【エッセイ】ゴキブリを食べた。
悪食の友人に誘われて、サツマゴキブリを食べた。
彼はゴキブリが嫌いだと言っていた。生理的に嫌悪感を感じるらしい。その理不尽な嫌悪感を拭うためにゴキブリを食べたいのだとのことだった。
彼らは、公園の自動販売機近くに設置してあるごみ箱の下に密集していた。
彼らの生息地を推定する参考として、静岡県立池新田高等学校 自然科学部 の論文を参考にした。普段論文を目にする機会は少なくないが、彼らの論文はかなり素晴らしいと思う。テーマの新規性はもちろんのこと、我々の生活に近いところから、生態系の変化という大きな枠組みまでをわかりやすく整理してある。
私たちの悪食のせいで、彼らの調査に多少影響を与えてしまうことを心から申し訳なく思う。
捕まえた個体は、幼体を含めて36匹、個体数保護のために捕獲しなかった生体も含めるともう少し多かったが、いずれもサツマゴキブリで、ほかの種類は見受けられなかった。
食するのにあたって雌雄は関係ないので、雌雄の判別は行っていない。
調理方法は塩ゆで、素揚げ、唐揚げ、アメリカンドッグ風の4種類としたが、素揚げが一番おいしかった。塩ゆでは食べられたものではなく、噛んだ瞬間に猫のおしっこのようなにおいが鼻孔に広がり、苦味が舌を這うありさまだった。まったくおいしくない。
唐揚げ、アメリカンドッグ風はいずれも衣の影響が大きく、おいしいはおいしかったが、ゴキブリを食べている感は薄く、スナック菓子のようだった。
素揚げは比較的味の特徴をとらえやすかった。噛むとナッツの香りがしたほか、ほんのりと苦味を感じた。
食感も風味も焼き海苔やエビといった海産物を感じられ、前述のアンモニアっぽいにおいがが変質したような印象を受けた。
飲み込んでもしばらく食道に外骨格が張り付いている感じがしたので、頭付近の一番大きな殻は食べるときにはがしてもよいと思う。
幼体や小さめの個体は臭みが強い傾向があり、揚げてもほんのり塩ゆでと同じ香りがした。

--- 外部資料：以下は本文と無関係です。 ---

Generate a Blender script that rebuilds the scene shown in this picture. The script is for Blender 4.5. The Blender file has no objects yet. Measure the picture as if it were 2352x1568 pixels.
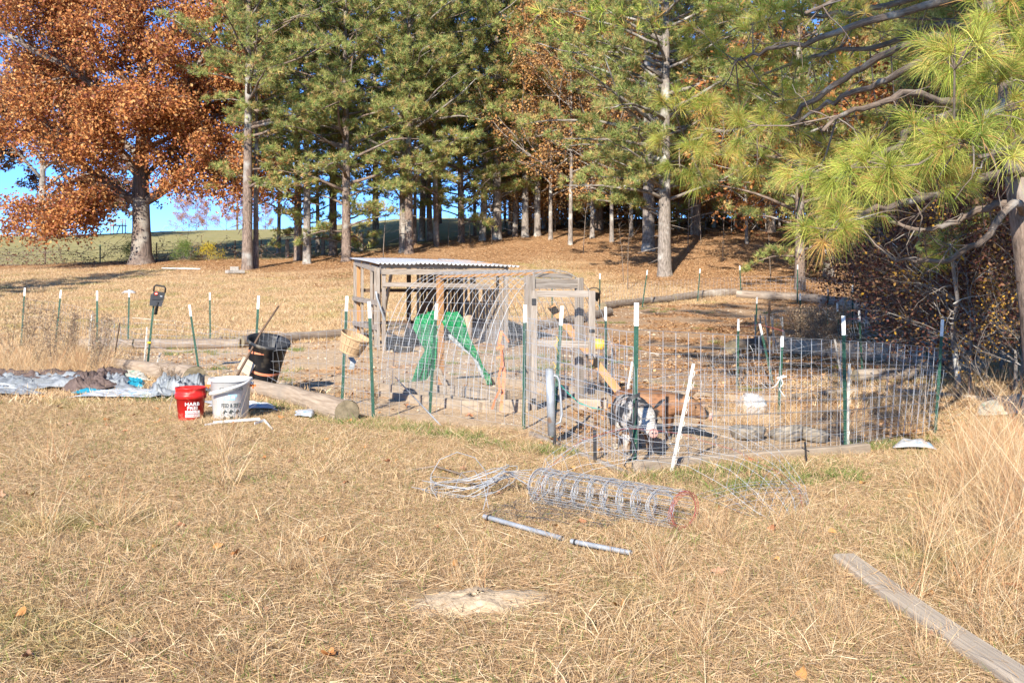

これらの個体はいずれも噛んだ瞬間口の奥で瞬間的に辛味を感じたのち、独特の臭みが口の中に広がり、後味はタイヤやラフロイグのようなゴム臭が残った。
小さな個体は捕食されるのを防ぐために、毒のようなものを体内に持っているのかもしれない。
彼らの食生活が気になる結果となった。
ちなみに友人は、ゴキブリを探すうちに嫌悪感を克服したらしい。
正直蝉のほうがおいしかったが、良い経験はできたと思うので、悪食の友人に心から感謝をこめて、この記事を締めたいと思う。
また何かおもろいもん捕まえて食べましょう。